--- Begin ---
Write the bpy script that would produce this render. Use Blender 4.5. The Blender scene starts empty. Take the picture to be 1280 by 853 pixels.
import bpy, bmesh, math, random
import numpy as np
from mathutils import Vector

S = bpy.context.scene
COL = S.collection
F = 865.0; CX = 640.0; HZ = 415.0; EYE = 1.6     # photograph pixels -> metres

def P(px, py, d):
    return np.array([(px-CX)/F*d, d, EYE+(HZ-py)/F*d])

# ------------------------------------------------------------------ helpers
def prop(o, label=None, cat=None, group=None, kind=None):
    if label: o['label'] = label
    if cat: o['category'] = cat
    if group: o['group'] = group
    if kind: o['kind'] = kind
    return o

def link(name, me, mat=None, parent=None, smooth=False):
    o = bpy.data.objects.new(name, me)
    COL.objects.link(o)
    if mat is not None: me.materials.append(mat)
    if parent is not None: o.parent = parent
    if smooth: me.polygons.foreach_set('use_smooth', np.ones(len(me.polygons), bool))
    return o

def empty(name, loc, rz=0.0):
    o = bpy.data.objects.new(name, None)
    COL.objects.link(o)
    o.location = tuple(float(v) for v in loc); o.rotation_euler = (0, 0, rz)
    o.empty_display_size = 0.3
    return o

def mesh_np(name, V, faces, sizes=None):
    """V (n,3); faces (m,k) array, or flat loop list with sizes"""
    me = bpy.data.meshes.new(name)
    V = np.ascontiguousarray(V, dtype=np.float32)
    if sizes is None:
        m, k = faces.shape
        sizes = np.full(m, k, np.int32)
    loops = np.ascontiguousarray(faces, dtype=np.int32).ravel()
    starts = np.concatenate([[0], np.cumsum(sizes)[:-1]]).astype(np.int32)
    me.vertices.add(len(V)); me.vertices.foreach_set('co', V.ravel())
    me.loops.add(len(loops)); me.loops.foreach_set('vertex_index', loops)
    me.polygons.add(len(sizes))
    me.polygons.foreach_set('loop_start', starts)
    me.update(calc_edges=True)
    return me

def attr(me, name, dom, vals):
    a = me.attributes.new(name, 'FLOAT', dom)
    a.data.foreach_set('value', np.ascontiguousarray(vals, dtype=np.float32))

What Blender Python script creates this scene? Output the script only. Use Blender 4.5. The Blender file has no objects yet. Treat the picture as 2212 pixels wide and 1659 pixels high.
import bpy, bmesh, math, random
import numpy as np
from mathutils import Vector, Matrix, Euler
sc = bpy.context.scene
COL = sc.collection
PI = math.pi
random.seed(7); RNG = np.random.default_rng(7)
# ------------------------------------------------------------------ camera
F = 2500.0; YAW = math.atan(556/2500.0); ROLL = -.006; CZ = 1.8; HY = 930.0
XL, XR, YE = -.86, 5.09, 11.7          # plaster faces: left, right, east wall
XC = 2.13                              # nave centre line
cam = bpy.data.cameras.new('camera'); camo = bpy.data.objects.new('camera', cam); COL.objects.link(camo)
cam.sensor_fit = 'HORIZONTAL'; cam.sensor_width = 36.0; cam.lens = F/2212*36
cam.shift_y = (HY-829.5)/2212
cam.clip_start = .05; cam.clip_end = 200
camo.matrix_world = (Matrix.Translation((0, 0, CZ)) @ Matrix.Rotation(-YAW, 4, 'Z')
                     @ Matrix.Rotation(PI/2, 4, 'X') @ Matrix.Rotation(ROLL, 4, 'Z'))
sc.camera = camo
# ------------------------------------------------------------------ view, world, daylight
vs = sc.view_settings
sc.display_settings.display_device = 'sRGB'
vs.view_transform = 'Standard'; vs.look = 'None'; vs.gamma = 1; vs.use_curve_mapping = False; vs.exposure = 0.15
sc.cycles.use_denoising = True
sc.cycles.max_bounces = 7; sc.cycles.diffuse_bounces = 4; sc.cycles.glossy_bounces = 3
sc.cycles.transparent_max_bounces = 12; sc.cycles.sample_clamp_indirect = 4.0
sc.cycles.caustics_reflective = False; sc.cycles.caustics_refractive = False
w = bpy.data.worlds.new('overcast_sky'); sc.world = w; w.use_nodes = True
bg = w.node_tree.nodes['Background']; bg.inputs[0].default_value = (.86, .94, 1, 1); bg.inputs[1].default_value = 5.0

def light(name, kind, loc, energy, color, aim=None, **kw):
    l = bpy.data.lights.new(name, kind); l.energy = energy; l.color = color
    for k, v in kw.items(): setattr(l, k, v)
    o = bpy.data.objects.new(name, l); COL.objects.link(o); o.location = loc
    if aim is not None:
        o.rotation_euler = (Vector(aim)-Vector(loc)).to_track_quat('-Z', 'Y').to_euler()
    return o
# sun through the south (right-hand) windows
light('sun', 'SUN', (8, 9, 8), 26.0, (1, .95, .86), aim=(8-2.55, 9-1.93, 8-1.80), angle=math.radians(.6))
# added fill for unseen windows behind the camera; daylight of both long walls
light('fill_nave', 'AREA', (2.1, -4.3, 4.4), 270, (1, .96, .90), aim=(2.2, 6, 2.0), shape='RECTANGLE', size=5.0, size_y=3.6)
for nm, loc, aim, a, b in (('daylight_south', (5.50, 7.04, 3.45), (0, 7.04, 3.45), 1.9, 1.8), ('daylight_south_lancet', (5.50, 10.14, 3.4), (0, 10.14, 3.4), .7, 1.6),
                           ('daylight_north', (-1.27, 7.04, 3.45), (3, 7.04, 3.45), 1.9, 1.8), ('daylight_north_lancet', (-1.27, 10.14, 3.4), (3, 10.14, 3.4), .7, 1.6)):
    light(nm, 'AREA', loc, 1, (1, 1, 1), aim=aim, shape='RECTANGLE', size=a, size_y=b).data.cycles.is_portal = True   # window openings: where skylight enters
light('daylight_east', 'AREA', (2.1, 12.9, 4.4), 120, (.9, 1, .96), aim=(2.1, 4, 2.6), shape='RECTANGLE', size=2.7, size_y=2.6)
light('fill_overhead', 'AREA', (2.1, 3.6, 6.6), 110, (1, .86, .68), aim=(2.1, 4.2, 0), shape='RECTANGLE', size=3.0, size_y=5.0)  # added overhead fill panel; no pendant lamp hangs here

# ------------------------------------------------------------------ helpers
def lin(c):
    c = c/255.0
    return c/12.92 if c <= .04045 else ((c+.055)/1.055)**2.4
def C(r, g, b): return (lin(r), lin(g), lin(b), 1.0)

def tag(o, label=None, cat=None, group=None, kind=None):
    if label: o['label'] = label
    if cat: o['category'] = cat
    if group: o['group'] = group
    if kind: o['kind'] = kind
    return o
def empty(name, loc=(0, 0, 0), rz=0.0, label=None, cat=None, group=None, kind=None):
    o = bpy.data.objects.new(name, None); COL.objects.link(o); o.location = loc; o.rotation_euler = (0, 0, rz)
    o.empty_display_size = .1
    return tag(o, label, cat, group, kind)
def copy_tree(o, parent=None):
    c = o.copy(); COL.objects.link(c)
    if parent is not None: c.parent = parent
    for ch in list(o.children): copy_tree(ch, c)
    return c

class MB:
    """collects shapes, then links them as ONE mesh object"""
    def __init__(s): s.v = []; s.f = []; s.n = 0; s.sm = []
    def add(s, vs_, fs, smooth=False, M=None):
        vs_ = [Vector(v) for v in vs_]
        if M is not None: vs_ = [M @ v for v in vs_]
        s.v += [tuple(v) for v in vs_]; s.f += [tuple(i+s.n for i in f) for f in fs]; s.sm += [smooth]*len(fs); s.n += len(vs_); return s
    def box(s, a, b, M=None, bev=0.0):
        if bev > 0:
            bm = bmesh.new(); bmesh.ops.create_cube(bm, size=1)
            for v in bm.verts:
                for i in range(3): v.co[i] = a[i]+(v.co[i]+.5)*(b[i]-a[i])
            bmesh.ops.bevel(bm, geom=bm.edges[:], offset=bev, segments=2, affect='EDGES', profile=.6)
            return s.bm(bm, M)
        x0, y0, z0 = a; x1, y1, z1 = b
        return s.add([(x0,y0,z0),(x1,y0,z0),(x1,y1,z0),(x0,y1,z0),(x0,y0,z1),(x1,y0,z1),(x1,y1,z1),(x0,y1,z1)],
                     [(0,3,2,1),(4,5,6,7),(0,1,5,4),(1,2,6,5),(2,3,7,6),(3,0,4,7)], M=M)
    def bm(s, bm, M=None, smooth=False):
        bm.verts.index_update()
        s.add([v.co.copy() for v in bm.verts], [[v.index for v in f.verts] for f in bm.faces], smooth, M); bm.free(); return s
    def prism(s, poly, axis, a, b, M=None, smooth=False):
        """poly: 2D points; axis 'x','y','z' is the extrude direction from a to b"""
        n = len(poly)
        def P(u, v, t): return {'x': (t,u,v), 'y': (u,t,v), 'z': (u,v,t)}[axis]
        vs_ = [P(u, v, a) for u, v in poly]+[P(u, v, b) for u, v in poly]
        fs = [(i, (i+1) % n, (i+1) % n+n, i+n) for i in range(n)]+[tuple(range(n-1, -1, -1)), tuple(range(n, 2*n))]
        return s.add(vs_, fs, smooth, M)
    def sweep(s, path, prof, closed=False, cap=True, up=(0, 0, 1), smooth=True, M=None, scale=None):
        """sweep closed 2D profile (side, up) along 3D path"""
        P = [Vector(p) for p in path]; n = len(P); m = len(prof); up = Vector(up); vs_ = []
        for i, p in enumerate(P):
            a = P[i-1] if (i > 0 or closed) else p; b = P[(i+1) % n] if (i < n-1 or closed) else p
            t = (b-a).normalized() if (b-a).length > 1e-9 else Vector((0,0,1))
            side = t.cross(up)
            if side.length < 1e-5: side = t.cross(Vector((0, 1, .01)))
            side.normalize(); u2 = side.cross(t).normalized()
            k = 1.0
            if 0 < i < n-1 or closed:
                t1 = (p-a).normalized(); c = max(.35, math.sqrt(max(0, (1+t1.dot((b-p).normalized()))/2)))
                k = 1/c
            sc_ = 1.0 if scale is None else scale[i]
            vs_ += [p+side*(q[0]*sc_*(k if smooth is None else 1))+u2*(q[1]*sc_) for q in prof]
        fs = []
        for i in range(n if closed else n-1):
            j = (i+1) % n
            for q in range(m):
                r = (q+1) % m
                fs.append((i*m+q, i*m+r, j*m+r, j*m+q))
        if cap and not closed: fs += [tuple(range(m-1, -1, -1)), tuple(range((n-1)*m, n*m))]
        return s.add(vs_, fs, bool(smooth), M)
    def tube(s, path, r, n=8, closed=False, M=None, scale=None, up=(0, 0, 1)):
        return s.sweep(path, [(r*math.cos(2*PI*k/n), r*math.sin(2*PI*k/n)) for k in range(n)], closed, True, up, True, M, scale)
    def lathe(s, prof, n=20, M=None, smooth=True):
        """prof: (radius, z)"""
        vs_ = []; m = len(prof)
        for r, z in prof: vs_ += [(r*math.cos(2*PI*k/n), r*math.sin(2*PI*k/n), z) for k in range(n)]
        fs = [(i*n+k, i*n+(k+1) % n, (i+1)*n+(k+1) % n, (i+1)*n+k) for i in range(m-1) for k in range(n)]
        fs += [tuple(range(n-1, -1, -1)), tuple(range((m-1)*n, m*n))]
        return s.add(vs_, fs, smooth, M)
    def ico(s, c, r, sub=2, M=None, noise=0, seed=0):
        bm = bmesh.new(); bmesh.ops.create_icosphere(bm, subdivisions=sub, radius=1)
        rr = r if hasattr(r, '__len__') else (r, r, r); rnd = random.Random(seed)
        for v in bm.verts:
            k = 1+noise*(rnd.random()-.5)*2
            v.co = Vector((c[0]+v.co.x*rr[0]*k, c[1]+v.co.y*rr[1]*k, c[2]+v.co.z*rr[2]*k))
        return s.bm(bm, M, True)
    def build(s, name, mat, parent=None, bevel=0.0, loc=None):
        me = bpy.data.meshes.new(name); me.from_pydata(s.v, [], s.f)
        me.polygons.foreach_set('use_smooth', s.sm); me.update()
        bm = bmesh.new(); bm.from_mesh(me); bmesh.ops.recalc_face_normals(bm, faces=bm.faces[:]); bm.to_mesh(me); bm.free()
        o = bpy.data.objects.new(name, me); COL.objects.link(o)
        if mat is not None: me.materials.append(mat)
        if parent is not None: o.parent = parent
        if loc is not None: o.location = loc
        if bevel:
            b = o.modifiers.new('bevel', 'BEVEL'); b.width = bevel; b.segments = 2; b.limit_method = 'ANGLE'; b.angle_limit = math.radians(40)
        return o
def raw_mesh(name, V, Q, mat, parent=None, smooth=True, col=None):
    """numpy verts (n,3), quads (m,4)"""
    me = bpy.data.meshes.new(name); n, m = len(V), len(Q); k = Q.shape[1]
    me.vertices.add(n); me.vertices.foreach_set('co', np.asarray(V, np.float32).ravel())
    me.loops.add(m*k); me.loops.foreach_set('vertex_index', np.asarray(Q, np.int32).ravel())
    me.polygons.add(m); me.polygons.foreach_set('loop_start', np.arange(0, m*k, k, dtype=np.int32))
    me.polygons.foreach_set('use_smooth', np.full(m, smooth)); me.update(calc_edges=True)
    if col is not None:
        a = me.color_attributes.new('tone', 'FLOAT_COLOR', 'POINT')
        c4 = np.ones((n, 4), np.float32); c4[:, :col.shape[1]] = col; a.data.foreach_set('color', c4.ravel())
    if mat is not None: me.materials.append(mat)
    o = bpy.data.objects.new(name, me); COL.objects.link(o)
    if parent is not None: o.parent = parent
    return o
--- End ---
TASK GOAL
From the opening line of the data above through the line that contains "return np.array([(px-CX)/F*d, d, EYE+(HZ-py)/F*d])", please print each line as it stands and only those lines.

ANSWER TO THE PROBLEM
Write the bpy script that would produce this render. Use Blender 4.5. The Blender scene starts empty. Take the picture to be 1280 by 853 pixels.
import bpy, bmesh, math, random
import numpy as np
from mathutils import Vector

S = bpy.context.scene
COL = S.collection
F = 865.0; CX = 640.0; HZ = 415.0; EYE = 1.6     # photograph pixels -> metres

def P(px, py, d):
    return np.array([(px-CX)/F*d, d, EYE+(HZ-py)/F*d])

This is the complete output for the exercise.